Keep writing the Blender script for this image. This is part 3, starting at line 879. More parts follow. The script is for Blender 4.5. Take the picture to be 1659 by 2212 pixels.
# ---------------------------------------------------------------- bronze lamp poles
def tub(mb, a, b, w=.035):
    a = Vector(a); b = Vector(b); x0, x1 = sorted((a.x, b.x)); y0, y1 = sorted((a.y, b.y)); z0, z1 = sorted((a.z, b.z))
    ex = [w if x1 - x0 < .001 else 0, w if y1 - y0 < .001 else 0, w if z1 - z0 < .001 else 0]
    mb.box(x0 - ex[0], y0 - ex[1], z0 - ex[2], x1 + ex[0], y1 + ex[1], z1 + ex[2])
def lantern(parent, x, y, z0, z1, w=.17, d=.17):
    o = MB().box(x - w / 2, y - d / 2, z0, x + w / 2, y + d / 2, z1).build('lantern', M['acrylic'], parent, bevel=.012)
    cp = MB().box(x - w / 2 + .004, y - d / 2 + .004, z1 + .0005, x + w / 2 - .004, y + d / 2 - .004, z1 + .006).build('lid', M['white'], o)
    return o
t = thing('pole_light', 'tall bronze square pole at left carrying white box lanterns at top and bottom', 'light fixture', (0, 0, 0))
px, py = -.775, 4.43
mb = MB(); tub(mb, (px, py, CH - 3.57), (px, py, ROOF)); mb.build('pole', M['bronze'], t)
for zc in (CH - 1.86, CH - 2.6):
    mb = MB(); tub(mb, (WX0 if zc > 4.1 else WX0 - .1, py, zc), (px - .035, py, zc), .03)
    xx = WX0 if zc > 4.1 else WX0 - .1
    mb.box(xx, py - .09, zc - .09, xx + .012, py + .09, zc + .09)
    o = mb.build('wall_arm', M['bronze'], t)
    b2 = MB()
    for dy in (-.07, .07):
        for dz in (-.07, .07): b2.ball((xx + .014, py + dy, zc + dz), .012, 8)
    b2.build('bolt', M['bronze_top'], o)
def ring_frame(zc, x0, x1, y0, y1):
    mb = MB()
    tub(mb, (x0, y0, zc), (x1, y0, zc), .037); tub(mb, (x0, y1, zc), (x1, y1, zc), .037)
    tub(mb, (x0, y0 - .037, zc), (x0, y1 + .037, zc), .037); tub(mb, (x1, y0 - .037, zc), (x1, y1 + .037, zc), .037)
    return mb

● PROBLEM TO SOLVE
Go through the listing above and restate it word for word.

● OUTPUT
Keep writing the Blender script for this image. This is part 3, starting at line 879. More parts follow. The script is for Blender 4.5. Take the picture to be 1659 by 2212 pixels.
# ---------------------------------------------------------------- bronze lamp poles
def tub(mb, a, b, w=.035):
    a = Vector(a); b = Vector(b); x0, x1 = sorted((a.x, b.x)); y0, y1 = sorted((a.y, b.y)); z0, z1 = sorted((a.z, b.z))
    ex = [w if x1 - x0 < .001 else 0, w if y1 - y0 < .001 else 0, w if z1 - z0 < .001 else 0]
    mb.box(x0 - ex[0], y0 - ex[1], z0 - ex[2], x1 + ex[0], y1 + ex[1], z1 + ex[2])
def lantern(parent, x, y, z0, z1, w=.17, d=.17):
    o = MB().box(x - w / 2, y - d / 2, z0, x + w / 2, y + d / 2, z1).build('lantern', M['acrylic'], parent, bevel=.012)
    cp = MB().box(x - w / 2 + .004, y - d / 2 + .004, z1 + .0005, x + w / 2 - .004, y + d / 2 - .004, z1 + .006).build('lid', M['white'], o)
    return o
t = thing('pole_light', 'tall bronze square pole at left carrying white box lanterns at top and bottom', 'light fixture', (0, 0, 0))
px, py = -.775, 4.43
mb = MB(); tub(mb, (px, py, CH - 3.57), (px, py, ROOF)); mb.build('pole', M['bronze'], t)
for zc in (CH - 1.86, CH - 2.6):
    mb = MB(); tub(mb, (WX0 if zc > 4.1 else WX0 - .1, py, zc), (px - .035, py, zc), .03)
    xx = WX0 if zc > 4.1 else WX0 - .1
    mb.box(xx, py - .09, zc - .09, xx + .012, py + .09, zc + .09)
    o = mb.build('wall_arm', M['bronze'], t)
    b2 = MB()
    for dy in (-.07, .07):
        for dz in (-.07, .07): b2.ball((xx + .014, py + dy, zc + dz), .012, 8)
    b2.build('bolt', M['bronze_top'], o)
def ring_frame(zc, x0, x1, y0, y1):
    mb = MB()
    tub(mb, (x0, y0, zc), (x1, y0, zc), .037); tub(mb, (x0, y1, zc), (x1, y1, zc), .037)
    tub(mb, (x0, y0 - .037, zc), (x0, y1 + .037, zc), .037); tub(mb, (x1, y0 - .037, zc), (x1, y1 + .037, zc), .037)
    return mb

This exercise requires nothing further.